Book description
This edition does not include illustrations.
Timely reissue of the second volume of Holmes's classic biographies of
one of the greatest Romantic poets.
Richard Holmes's biography of Coleridge transforms our view of the poet
of 'Kubla Khan' forever. Holmes's Coleridge leaps out of these pages as
the brilliant, animated and endlessly provoking poet of genius that he was.

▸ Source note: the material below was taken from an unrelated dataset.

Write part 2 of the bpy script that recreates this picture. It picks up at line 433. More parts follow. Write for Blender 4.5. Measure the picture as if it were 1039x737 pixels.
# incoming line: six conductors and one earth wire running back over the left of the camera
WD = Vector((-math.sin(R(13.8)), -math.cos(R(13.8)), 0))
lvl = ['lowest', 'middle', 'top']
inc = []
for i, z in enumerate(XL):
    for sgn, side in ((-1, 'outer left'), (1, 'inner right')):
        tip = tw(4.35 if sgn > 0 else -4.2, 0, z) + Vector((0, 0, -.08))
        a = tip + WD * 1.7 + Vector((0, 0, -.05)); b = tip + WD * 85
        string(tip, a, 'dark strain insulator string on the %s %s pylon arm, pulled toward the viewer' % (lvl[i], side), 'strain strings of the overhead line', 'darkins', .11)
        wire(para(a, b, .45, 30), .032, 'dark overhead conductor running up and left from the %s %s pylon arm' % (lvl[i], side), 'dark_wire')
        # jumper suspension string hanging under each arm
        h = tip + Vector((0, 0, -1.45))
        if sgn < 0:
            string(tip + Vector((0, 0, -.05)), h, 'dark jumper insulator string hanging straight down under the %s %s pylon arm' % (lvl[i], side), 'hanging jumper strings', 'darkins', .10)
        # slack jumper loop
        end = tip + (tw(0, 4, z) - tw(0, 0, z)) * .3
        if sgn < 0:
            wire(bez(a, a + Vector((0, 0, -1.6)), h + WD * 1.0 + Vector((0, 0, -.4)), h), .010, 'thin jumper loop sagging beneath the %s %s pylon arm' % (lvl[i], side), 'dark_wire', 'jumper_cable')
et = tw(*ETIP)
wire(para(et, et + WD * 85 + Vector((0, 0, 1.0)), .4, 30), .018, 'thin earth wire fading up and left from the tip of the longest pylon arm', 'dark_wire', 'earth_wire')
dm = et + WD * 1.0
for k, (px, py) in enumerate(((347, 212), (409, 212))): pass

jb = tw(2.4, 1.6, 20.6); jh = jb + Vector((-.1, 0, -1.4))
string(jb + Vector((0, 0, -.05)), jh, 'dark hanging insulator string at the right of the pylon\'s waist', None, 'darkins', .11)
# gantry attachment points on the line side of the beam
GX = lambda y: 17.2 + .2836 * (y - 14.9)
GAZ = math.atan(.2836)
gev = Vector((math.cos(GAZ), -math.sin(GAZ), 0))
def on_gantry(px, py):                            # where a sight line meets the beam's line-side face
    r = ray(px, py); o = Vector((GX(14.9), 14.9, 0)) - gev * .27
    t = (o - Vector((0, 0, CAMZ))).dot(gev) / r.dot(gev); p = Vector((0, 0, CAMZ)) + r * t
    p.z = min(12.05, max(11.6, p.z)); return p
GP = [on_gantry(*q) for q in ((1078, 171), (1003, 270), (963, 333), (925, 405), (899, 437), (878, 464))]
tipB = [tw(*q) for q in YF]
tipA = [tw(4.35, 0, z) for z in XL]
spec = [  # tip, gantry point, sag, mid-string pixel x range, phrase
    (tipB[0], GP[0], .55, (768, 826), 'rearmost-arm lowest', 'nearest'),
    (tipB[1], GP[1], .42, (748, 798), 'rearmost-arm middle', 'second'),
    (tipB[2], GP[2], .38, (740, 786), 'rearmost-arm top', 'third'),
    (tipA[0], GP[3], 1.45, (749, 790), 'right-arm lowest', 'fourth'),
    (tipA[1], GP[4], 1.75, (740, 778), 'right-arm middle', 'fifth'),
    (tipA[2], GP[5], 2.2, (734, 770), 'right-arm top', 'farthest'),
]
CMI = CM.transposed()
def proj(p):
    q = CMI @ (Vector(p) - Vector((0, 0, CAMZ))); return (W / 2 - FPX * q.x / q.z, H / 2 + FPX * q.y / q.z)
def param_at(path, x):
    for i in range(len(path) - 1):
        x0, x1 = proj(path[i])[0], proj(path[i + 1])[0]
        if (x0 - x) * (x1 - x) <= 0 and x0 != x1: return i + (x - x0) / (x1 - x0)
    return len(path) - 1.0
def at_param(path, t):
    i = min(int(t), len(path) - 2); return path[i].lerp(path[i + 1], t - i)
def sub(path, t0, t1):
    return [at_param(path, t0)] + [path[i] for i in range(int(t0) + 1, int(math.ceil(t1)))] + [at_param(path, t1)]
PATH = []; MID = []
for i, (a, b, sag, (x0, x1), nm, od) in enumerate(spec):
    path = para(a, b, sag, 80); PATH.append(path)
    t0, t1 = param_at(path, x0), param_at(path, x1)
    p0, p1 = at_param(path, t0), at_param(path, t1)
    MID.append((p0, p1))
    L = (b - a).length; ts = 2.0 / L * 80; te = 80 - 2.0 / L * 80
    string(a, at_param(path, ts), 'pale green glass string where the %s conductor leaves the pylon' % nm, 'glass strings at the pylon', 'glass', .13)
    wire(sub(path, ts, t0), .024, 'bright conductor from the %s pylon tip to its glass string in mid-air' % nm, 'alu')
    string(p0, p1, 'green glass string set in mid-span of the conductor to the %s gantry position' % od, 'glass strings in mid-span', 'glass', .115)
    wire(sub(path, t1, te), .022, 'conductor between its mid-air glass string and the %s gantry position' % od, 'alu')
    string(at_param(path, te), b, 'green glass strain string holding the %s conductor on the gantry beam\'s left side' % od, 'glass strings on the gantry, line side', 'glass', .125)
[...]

This second volume covers the last 30 years of Coleridge's career
(1804-1834) during which he travelled restlessly through the
Mediterranean, returned to his old haunts in the Lake District and the
West Country, and finally settled in Highgate. It was a period of
domestic and professional turmoil. His marriage broke up, his opium
addiction increased, he quarrelled with Wordsworth, his own son Hartley
Coleridge (a gifted poet himself) became an alcoholic. And after a
desperate time of transition, Coleridge re-emerged on the literary scene
as a new kind of philosophical and meditative author. 'One of the
greatest biographies of the century. Pure joy to read, it is a
shimmering portrait of the mature artist veering between brilliance and
despair' Financial Times
'This - and I can't remember ever thinking this before so strongly - is
a biography to grow old with' Independent Richard Holmes is Professor
of Biographical Studies at the University of East Anglia, and editor of
the Harper Perennial series Classic Biographies launched in 2004. His is
a Fellow of the British Academy, has honorary doctorates from UEA and
the Tavistock Institute, and was awarded an OBE in 1992.
His first book, Shelley: The Pursuit, won the Somerset Maugham Prize in
1974. Coleridge: Early Visions won the 1989 Whitbread Book of the Year,
and Dr Johnson & Mr Savage won the James Tait Black Prize.
Coleridge: Darker Reflections, won the Duff Cooper Prize and the
Heinemann Award. He has published two studies of European biography,
Footsteps: Adventures of a Romantic Biographer in 1985, and Sidetracks:
Explorations of a Romantic Biographer in 2000.